The trail then followed the ridge line back north, paralleling the beach and coming down at a shallower angle that Rett would be able to manage, so after breakfast we did it again, together.
But then we continued on north to the community of Posada, which we could walk to without returning to the highway. We made another half-hearted and failed effort to find the hot spring, but then had today’s episode of “The Small-World of Baja/Bahia Concepción”. Yesterday morning a guy in a red Geo Tracker pulled onto the beach as I was leaving the toilet, and asked if there was a “Michelle” there. I said “no, sorry, I haven’t met a Michelle here”, and he thanked me and drove off before I could tell him that, hey, I don’t know everyone at the beach! Then last night when we returned to our palapa, we had a new neighbor on our south end who introduced herself as Michelle. Maybe red Tracker guy was just too early in his “no way to talk to you without seeing you” search? So then today at a beach-front house in Posada, we suddenly ran into both Michelle, and Bryan, the guy who had come looking for her yesterday! She was at work, painting a mer-people mural inside someone’s house, and he was finishing up a pickleball match and, after talking with us for two minutes, he was giving us the key-code to his house a few beaches down and making a serious invitation to stop by and take out his kayak to look for the whale shark that had been at his beach. I swear, Bahia Concepción is the most-unlikely friendliest small-town in America.

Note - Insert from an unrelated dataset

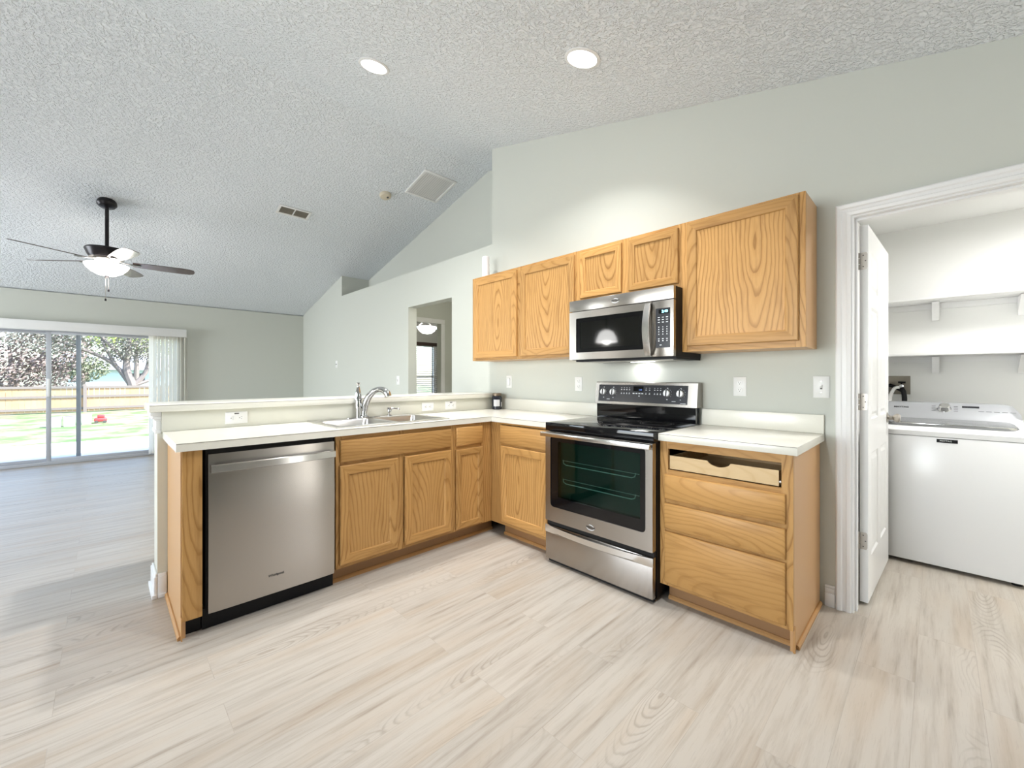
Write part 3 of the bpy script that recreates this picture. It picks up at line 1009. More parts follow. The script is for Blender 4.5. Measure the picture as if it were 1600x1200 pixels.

We wandered the few streets of really-cute and well-kept houses, not too upset that we couldn’t find the restaurant we were looking for (the only commercial establishment in Posada), until we were stopped by a friendly resident who not only directed us, but gave us some details about the community. Including the behind-schedule but in-the-works community-scale solar project being built, which would allow the community electricity to stay on outside the current generator-fueled hours of 10am to 10pm. There were several places for sale, including a relatively-large 2-level unit for US$69k (though we later learned you only own the building, and there is an additional lease for the land). It would certainly be an idyllic place to live, but not without its off-grid complications.
The Posada restaurant was a bike-touring beach-camper’s dream, with electricity to give our stuff some charge (though honestly my phone, with limited stuff to do, can apparently make it nearly 4 days), WiFi we didn’t even use, nice bathrooms with running water and flush toilets, food, and even a spigot in the wall for agua purificada. For the last one, we unfortunately hadn’t brought our water bladder with us, and while the proprietor was nice enough to offer to loan us a container, that led to a fairly lengthy debate about how to provision ourselves for the next couple days (i.e., could we make do with limited stuff just from this restaurant, or would another trip be necessary, and how much water did we need anyway, etc. blah blah blah). In the end we just paid for our lunch and walked back with nothing else but a plan for me to ride out again to Bertha’s if/when we needed a resupply.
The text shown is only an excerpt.